→ **The request**
Retype only what runs from the first line of the listing to the line holding "SC.camera = cam", both included. Do not retype the pictures.
==================================================
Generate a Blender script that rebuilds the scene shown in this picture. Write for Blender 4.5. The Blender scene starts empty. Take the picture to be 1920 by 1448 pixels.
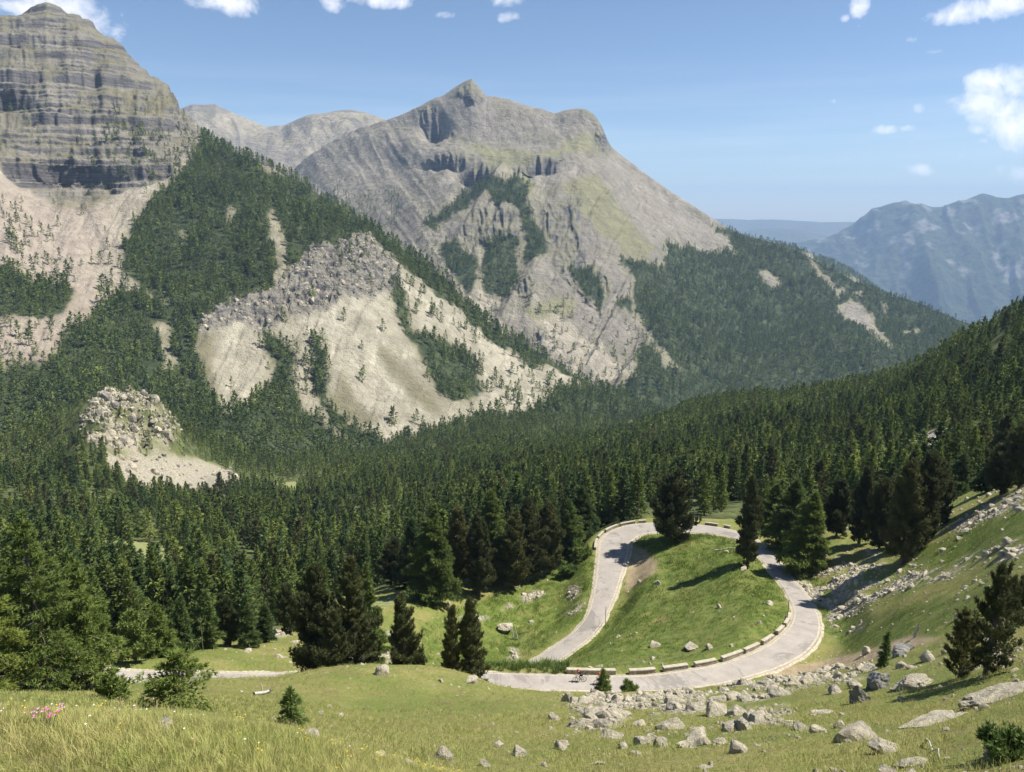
import bpy, bmesh, math, random
import numpy as np
from mathutils import Vector, Matrix

# ---------------------------------------------------------------- camera, sky, sun, exposure
SC = bpy.context.scene
COL = SC.collection
F, CX, CY = 1478.0, 960.0, 724.0            # focal length and centre in photograph pixels
PITCH = math.radians(12.4)
cam_d = bpy.data.cameras.new('camera')
cam_d.sensor_width = 36.0
cam_d.lens = 36.0 * F / 1920.0
cam_d.clip_start = 0.1
cam_d.clip_end = 200000.0
cam = bpy.data.objects.new('camera', cam_d)
COL.objects.link(cam)
cam.location = (0, 0, 0)
cam.rotation_euler = (math.pi / 2 - PITCH, 0, 0)
SC.camera = cam

SUN_AZ, SUN_EL = math.radians(86), math.radians(57)      # azimuth clockwise from +Y
world = bpy.data.worlds.new('World')
SC.world = world
world.use_nodes = True
SKY_STRENGTH = 0.073
SC.view_settings.view_transform = 'Standard'
SC.view_settings.look = 'None'
SC.view_settings.gamma = 1.0
SC.view_settings.exposure = 0.88
sun_d = bpy.data.lights.new('sun', 'SUN')
sun_d.energy = 5.0
sun_d.angle = math.radians(0.5)
sun_d.color = (1.0, 0.95, 0.86)
sun = bpy.data.objects.new('sun', sun_d)
COL.objects.link(sun)
SUN_DIR = Vector((math.sin(SUN_AZ) * math.cos(SUN_EL), math.cos(SUN_AZ) * math.cos(SUN_EL), math.sin(SUN_EL)))
sun.rotation_euler = SUN_DIR.to_track_quat('Z', 'Y').to_euler()
SC.cycles.max_bounces = 5
SC.cycles.diffuse_bounces = 2
SC.cycles.transmission_bounces = 3
SC.cycles.glossy_bounces = 1
SC.cycles.volume_bounces = 0
SC.cycles.transparent_max_bounces = 8
SC.cycles.use_denoising = True

CLOUDS = [  # px, py, half width px, half height px, strength, tilt in degrees
    (110, 12, 80, 30, 1.0, 14), (45, 14, 34, 12, 1.0, 0), (168, 40, 26, 12, .9, 45), (432, -6, 66, 24, 1.0, 0), (625, 2, 30, 18, .75, 0), (700, 0, 82, 13, .7, 0),
    (835, 28, 30, 8, .45, 0), (950, 0, 30, 14, .7, 0), (958, 32, 22, 11, .65, 0),
    (1612, 12, 15, 20, .75, 0), (1585, 34, 8, 7, .5, 0), (1612, 48, 10, 5, .3, 0),
    (1815, 22, 56, 17, 1.0, 0), (1905, 2, 54, 19, 1.0, 0), (1710, 75, 14, 7, .6, 0),
    (1752, 97, 17, 6, .5, 0), (1878, 158, 58, 24, 1.0, 6), (1836, 192, 48, 17, 1.0, 5), (1898, 226, 72, 32, 1.1, 38),
    (1650, 243, 24, 9, .85, 0), (1706, 241, 16, 7, .55, 0), (1566, 190, 10, 6, .3, 0),
    (1730, 318, 26, 9, .8, 12), (1782, 331, 10, 5, .4, 0), (1838, 243, 18, 9, .7, 0), (1806, 291, 20, 6, .4, 0),
    (1908, 281, 28, 7, .6, 20), (1720, 205, 14, 10, .3, 0), (1842, 265, 12, 6, .4, 0), (1960, 330, 60, 18, .8, 10), (-60, 60, 90, 40, 1, 0), (2050, 120, 80, 50, 1, 0)]


def setup_world():
    nt = world.node_tree
    N, L = nt.nodes, nt.links
    N.clear()
    out = N.new('ShaderNodeOutputWorld')
    bg = N.new('ShaderNodeBackground')
    bg.inputs['Strength'].default_value = SKY_STRENGTH
    sky = N.new('ShaderNodeTexSky')
    sky.sky_type = 'NISHITA'
    sky.sun_disc = False
    sky.sun_elevation = SUN_EL
    sky.sun_rotation = SUN_AZ
    sky.altitude = 2000
    sky.air_density = 1.0
    sky.dust_density = 0.8
    sky.ozone_density = 3.0
    tc = N.new('ShaderNodeTexCoord')
    sep = N.new('ShaderNodeSeparateXYZ')
    L.new(tc.outputs['Generated'], sep.inputs[0])

    def m(op, a, b=None, c=None, clamp=False):
        n = N.new('ShaderNodeMath')
        n.operation = op
        n.use_clamp = clamp
        for i, v in enumerate((a, b, c)):
            if v is None:
                continue
            if isinstance(v, (int, float)):
                n.inputs[i].default_value = v
            else:
                L.new(v, n.inputs[i])
        return n.outputs[0]
    az = m('ARCTAN2', sep.outputs['X'], sep.outputs['Y'])
    hyp = m('SQRT', m('ADD', m('MULTIPLY', sep.outputs['X'], sep.outputs['X']), m('MULTIPLY', sep.outputs['Y'], sep.outputs['Y'])))
    el = m('ARCTAN2', sep.outputs['Z'], hyp)
    nz = N.new('ShaderNodeTexNoise')
    nz.inputs['Scale'].default_value = 38.0
    nz.inputs['Detail'].default_value = 7
    nz.inputs['Roughness'].default_value = 0.62
    nz.inputs['Distortion'].default_value = 0.3
    L.new(tc.outputs['Generated'], nz.inputs['Vector'])
    nz2 = N.new('ShaderNodeTexNoise')
    nz2.inputs['Scale'].default_value = 9.0
    nz2.inputs['Detail'].default_value = 3
    L.new(tc.outputs['Generated'], nz2.inputs['Vector'])
    nfac = m('ADD', m('MULTIPLY', m('SUBTRACT', nz.outputs['Fac'], 0.5), 4.6), m('MULTIPLY', m('SUBTRACT', nz2.outputs['Fac'], 0.5), 1.2))
    total = None
    for (px, py, a, b, s, tl) in CLOUDS:
        d = pix_dir(px, py)
        A, E = math.atan2(d[0], d[1]), math.atan2(d[2], math.hypot(d[0], d[1]))
        ca, sa = math.cos(math.radians(tl)), math.sin(math.radians(tl))
        ra, rb = a / F, b / F
        dx, dy = m('SUBTRACT', az, A), m('SUBTRACT', E, el)     # dy grows downward like the picture
        u = m('ADD', m('MULTIPLY', dx, ca / ra), m('MULTIPLY', dy, sa / ra))
        v = m('ADD', m('MULTIPLY', dx, -sa / rb), m('MULTIPLY', dy, ca / rb))
        q = m('SUBTRACT', s * 1.3, m('ADD', m('MULTIPLY', u, u), m('MULTIPLY', v, v)))
        total = q if total is None else m('MAXIMUM', total, q)
    dens = m('MULTIPLY', m('ADD', m('MAXIMUM', total, -1.6), nfac), 0.42, clamp=True)
    # thin veil low in the sky
    st = N.new('ShaderNodeTexNoise')
    mp = N.new('ShaderNodeMapping')
    mp.inputs['Scale'].default_value = (2.0, 2.0, 34.0)
    L.new(tc.outputs['Generated'], mp.inputs['Vector'])
    L.new(mp.outputs[0], st.inputs['Vector'])
    st.inputs['Scale'].default_value = 1.6
    st.inputs['Detail'].default_value = 4
    band = m('SUBTRACT', 1.0, m('ABSOLUTE', m('MULTIPLY', m('SUBTRACT', el, 0.09), 11.0)), clamp=True)
    veil = m('MULTIPLY', m('MULTIPLY', m('SUBTRACT', st.outputs['Fac'], 0.42), 2.0, clamp=True), m('MULTIPLY', band, 0.20))
    dens = m('MAXIMUM', dens, veil)
    mix = N.new('ShaderNodeMix')
    mix.data_type = 'RGBA'
    L.new(dens, mix.inputs[0])
    L.new(sky.outputs[0], mix.inputs[6])
    mix.inputs[7].default_value = (11.4, 11.1, 11.2, 1)
    L.new(mix.outputs[2], bg.inputs['Color'])
    L.new(bg.outputs[0], out.inputs['Surface'])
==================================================
→ **Worked solution**
Generate a Blender script that rebuilds the scene shown in this picture. Write for Blender 4.5. The Blender scene starts empty. Take the picture to be 1920 by 1448 pixels.
import bpy, bmesh, math, random
import numpy as np
from mathutils import Vector, Matrix

# ---------------------------------------------------------------- camera, sky, sun, exposure
SC = bpy.context.scene
COL = SC.collection
F, CX, CY = 1478.0, 960.0, 724.0            # focal length and centre in photograph pixels
PITCH = math.radians(12.4)
cam_d = bpy.data.cameras.new('camera')
cam_d.sensor_width = 36.0
cam_d.lens = 36.0 * F / 1920.0
cam_d.clip_start = 0.1
cam_d.clip_end = 200000.0
cam = bpy.data.objects.new('camera', cam_d)
COL.objects.link(cam)
cam.location = (0, 0, 0)
cam.rotation_euler = (math.pi / 2 - PITCH, 0, 0)
SC.camera = cam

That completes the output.